* _PROBLEM DESCRIPTION_: Everything from the first line to the line containing "import numpy as np" is to be repeated exactly; nothing past it.

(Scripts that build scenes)
--- BEGIN ---
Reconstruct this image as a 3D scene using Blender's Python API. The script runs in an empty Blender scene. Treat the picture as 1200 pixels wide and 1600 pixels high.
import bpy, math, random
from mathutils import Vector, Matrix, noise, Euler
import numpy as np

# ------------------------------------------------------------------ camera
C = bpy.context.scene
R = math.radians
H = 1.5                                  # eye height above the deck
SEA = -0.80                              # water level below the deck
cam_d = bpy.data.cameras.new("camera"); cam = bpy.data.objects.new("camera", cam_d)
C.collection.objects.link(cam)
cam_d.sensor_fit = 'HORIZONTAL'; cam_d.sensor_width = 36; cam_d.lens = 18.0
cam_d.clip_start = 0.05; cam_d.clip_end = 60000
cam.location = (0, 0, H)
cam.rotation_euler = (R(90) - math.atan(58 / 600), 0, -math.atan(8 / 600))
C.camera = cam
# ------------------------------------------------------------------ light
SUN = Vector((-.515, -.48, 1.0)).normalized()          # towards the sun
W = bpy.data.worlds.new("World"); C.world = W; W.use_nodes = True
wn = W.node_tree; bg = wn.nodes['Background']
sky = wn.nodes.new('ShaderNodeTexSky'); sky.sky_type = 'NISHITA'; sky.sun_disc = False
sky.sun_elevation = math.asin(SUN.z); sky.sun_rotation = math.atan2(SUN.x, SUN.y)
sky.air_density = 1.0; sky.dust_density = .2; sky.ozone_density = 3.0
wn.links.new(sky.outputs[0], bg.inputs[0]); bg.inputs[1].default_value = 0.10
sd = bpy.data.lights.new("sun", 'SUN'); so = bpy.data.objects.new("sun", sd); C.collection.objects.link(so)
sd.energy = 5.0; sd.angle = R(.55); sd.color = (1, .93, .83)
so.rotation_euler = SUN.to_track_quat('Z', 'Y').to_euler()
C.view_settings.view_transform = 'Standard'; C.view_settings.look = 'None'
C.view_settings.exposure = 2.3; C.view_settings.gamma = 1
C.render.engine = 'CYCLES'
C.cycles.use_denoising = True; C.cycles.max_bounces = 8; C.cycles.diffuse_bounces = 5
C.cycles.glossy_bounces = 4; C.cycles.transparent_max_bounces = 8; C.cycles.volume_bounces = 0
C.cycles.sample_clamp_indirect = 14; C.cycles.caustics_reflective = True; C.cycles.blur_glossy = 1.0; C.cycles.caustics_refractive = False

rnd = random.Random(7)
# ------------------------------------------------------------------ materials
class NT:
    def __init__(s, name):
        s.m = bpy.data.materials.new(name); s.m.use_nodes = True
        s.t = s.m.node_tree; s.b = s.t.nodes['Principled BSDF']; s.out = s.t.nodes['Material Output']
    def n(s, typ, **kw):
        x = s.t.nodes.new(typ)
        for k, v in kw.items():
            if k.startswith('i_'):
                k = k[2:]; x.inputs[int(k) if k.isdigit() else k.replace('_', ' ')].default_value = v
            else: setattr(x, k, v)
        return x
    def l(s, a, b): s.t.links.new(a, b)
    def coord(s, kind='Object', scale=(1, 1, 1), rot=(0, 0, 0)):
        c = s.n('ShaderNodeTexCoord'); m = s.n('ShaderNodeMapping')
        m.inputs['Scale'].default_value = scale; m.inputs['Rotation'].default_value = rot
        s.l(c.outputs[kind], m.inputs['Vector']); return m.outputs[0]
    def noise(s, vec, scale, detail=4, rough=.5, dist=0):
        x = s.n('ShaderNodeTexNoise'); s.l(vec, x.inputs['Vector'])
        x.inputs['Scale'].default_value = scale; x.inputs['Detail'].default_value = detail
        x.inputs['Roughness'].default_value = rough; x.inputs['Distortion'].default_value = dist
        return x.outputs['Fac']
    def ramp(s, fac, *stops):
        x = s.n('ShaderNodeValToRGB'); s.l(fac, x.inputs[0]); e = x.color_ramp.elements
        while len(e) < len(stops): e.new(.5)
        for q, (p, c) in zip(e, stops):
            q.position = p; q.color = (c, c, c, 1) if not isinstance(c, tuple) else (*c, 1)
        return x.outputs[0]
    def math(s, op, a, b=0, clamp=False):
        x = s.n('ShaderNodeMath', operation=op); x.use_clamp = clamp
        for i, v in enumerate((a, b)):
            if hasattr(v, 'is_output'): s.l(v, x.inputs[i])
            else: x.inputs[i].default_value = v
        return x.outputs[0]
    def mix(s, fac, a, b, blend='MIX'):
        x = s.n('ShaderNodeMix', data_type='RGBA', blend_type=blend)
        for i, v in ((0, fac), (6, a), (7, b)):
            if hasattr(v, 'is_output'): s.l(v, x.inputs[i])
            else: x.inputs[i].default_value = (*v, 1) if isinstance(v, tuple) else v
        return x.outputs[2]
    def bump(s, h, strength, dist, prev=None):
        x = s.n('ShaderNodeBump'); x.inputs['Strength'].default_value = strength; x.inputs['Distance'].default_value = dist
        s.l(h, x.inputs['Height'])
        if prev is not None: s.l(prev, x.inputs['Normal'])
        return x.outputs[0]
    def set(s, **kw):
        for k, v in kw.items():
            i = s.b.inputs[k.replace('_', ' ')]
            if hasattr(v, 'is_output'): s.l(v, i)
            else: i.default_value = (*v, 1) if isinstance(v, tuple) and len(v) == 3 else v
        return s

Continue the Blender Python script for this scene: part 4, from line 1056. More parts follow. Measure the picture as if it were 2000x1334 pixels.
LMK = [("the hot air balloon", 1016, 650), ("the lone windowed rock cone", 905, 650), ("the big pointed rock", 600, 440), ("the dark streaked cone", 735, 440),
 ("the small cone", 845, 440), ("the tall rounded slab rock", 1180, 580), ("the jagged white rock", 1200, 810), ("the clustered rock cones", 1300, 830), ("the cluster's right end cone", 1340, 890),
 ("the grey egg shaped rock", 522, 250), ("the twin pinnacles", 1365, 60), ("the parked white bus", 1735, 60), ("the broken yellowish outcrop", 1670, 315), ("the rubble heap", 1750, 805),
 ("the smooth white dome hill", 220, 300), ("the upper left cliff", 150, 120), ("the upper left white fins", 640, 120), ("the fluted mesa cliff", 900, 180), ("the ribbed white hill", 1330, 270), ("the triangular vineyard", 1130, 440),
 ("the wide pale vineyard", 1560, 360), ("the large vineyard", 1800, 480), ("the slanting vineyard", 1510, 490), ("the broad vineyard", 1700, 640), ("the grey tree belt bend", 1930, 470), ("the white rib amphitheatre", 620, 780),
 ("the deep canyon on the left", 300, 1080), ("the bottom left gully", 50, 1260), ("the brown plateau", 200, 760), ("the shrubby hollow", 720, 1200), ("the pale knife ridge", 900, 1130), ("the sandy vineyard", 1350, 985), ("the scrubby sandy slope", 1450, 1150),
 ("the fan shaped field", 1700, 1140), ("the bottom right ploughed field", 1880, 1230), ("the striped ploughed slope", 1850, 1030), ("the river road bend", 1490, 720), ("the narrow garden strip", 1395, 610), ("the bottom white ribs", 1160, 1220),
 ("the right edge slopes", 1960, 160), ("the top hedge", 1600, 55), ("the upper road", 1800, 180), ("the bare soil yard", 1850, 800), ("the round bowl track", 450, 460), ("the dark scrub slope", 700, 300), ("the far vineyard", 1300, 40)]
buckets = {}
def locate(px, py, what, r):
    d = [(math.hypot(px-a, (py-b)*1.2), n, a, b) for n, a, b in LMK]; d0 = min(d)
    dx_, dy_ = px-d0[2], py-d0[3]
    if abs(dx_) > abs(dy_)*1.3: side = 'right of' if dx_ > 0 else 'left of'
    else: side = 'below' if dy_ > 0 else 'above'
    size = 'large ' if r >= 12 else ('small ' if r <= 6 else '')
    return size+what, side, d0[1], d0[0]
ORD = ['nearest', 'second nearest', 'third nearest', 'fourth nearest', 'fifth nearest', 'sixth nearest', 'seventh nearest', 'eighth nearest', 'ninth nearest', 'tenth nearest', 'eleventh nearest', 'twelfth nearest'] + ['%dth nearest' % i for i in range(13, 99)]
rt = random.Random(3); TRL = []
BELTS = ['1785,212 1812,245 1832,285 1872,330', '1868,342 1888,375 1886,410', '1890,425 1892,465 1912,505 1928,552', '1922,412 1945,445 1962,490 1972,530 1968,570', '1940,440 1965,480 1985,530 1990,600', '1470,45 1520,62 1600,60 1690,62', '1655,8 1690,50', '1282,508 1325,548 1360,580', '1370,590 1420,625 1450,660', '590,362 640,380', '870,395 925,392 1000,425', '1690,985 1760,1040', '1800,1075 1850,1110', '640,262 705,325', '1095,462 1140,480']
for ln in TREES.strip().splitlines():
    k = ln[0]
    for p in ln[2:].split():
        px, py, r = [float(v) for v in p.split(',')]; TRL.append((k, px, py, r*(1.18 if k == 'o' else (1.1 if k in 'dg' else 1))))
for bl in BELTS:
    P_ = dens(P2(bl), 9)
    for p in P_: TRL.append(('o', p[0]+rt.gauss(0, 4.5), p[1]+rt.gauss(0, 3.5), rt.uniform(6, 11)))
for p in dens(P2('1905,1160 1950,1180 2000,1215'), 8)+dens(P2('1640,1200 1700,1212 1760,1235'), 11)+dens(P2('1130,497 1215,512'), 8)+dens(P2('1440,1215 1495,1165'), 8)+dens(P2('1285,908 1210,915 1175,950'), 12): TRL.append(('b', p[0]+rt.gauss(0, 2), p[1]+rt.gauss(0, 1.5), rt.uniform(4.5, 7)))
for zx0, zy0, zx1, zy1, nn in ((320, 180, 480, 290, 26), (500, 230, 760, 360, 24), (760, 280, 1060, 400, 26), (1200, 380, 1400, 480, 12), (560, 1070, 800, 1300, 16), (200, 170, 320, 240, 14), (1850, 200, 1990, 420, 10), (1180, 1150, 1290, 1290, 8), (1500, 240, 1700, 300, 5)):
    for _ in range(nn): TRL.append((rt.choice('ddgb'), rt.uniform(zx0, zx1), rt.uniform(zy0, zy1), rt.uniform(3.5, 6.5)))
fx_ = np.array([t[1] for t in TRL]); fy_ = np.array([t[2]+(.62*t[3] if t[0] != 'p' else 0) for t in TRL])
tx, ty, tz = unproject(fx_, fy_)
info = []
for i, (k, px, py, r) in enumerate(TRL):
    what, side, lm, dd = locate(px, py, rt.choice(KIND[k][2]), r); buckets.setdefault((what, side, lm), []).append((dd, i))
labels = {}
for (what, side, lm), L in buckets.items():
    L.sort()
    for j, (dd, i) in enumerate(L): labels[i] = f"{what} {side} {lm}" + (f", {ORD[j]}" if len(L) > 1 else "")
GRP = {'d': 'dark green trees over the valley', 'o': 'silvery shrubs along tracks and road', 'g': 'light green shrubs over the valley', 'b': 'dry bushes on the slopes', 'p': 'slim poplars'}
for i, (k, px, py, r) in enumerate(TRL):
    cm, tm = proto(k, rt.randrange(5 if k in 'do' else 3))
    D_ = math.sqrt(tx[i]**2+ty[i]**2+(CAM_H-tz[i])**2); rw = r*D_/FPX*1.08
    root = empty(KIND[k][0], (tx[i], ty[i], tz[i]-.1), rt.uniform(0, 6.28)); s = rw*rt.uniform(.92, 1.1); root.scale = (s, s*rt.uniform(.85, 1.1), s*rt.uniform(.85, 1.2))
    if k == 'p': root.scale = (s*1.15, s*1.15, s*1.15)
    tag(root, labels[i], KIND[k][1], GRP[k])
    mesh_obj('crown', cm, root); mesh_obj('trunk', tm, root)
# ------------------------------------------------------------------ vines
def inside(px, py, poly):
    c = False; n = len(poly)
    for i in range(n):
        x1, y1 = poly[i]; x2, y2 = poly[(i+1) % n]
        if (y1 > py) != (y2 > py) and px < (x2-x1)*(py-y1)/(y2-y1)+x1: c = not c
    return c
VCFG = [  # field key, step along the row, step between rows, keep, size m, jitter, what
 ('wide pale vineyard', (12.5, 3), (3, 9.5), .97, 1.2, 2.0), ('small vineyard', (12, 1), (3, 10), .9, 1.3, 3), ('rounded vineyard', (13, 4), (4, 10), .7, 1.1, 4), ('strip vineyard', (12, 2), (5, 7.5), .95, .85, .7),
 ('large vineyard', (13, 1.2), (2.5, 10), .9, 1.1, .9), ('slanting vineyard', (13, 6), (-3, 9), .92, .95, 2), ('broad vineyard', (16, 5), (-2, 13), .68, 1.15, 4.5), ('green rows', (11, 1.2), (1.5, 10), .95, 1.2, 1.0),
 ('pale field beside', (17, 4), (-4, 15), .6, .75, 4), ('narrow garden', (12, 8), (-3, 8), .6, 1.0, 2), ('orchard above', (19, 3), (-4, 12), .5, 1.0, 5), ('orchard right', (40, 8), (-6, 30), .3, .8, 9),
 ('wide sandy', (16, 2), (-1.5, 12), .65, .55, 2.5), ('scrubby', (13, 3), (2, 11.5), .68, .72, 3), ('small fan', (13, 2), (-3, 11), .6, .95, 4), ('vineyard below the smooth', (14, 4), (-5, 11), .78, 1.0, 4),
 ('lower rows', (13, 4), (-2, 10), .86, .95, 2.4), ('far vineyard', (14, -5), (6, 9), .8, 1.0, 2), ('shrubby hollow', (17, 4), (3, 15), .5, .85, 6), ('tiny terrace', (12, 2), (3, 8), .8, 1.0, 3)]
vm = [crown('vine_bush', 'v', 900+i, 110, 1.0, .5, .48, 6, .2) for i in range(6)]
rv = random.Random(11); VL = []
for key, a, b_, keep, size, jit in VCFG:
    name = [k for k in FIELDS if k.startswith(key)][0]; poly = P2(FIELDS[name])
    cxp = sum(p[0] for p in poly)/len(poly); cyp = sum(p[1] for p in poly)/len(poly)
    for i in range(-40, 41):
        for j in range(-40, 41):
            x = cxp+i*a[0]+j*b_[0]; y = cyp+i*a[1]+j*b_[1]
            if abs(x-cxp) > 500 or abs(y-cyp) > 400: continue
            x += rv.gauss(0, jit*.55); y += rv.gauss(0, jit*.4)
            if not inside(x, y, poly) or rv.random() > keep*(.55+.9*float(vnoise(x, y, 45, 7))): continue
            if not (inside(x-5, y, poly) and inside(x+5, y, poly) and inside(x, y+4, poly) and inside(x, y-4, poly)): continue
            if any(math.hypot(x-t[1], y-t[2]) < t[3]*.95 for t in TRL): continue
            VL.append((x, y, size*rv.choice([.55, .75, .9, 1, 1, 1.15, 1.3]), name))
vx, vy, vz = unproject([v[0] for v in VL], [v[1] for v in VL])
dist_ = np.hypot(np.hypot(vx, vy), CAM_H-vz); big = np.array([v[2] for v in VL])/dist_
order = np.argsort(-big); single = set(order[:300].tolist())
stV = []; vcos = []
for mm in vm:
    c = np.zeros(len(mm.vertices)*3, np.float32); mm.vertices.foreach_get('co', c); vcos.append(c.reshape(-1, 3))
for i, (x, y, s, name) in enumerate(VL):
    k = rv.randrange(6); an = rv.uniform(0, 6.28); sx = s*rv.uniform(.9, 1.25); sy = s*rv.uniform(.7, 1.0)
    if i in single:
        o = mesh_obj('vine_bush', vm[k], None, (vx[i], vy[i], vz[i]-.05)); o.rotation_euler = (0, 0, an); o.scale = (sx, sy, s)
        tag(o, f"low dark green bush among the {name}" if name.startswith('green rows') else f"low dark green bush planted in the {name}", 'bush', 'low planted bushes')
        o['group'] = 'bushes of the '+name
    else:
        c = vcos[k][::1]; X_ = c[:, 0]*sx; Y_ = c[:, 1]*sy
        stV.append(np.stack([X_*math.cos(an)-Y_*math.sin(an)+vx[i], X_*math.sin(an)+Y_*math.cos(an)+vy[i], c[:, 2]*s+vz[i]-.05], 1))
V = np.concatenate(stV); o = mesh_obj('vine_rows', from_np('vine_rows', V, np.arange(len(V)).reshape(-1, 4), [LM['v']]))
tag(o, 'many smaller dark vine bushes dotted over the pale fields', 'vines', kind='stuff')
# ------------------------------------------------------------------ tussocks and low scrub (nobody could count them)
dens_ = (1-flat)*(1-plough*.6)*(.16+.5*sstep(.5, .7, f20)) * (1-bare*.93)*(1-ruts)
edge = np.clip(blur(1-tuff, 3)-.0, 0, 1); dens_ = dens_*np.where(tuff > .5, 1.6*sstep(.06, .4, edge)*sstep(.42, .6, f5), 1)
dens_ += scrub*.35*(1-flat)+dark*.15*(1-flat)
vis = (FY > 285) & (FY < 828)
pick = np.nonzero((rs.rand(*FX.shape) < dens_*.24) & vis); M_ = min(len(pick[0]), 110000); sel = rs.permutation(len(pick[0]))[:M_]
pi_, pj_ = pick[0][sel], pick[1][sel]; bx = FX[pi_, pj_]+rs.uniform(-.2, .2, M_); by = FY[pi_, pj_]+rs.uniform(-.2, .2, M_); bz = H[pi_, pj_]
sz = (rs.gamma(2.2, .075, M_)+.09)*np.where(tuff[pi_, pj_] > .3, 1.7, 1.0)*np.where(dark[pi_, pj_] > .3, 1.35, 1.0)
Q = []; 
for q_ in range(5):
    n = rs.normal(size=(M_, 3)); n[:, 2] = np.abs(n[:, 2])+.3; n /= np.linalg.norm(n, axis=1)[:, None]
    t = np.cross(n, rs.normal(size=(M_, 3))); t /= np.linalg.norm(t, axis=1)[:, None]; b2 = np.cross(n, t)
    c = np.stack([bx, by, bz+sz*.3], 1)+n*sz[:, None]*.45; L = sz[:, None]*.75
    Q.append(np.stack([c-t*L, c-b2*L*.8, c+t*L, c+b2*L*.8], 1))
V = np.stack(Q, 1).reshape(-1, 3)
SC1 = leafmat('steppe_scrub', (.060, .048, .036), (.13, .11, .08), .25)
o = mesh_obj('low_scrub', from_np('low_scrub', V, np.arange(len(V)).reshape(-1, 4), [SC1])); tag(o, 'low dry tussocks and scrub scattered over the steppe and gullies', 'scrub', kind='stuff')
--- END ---
* _SOLUTION BELOW_:
Reconstruct this image as a 3D scene using Blender's Python API. The script runs in an empty Blender scene. Treat the picture as 1200 pixels wide and 1600 pixels high.
import bpy, math, random
from mathutils import Vector, Matrix, noise, Euler
import numpy as np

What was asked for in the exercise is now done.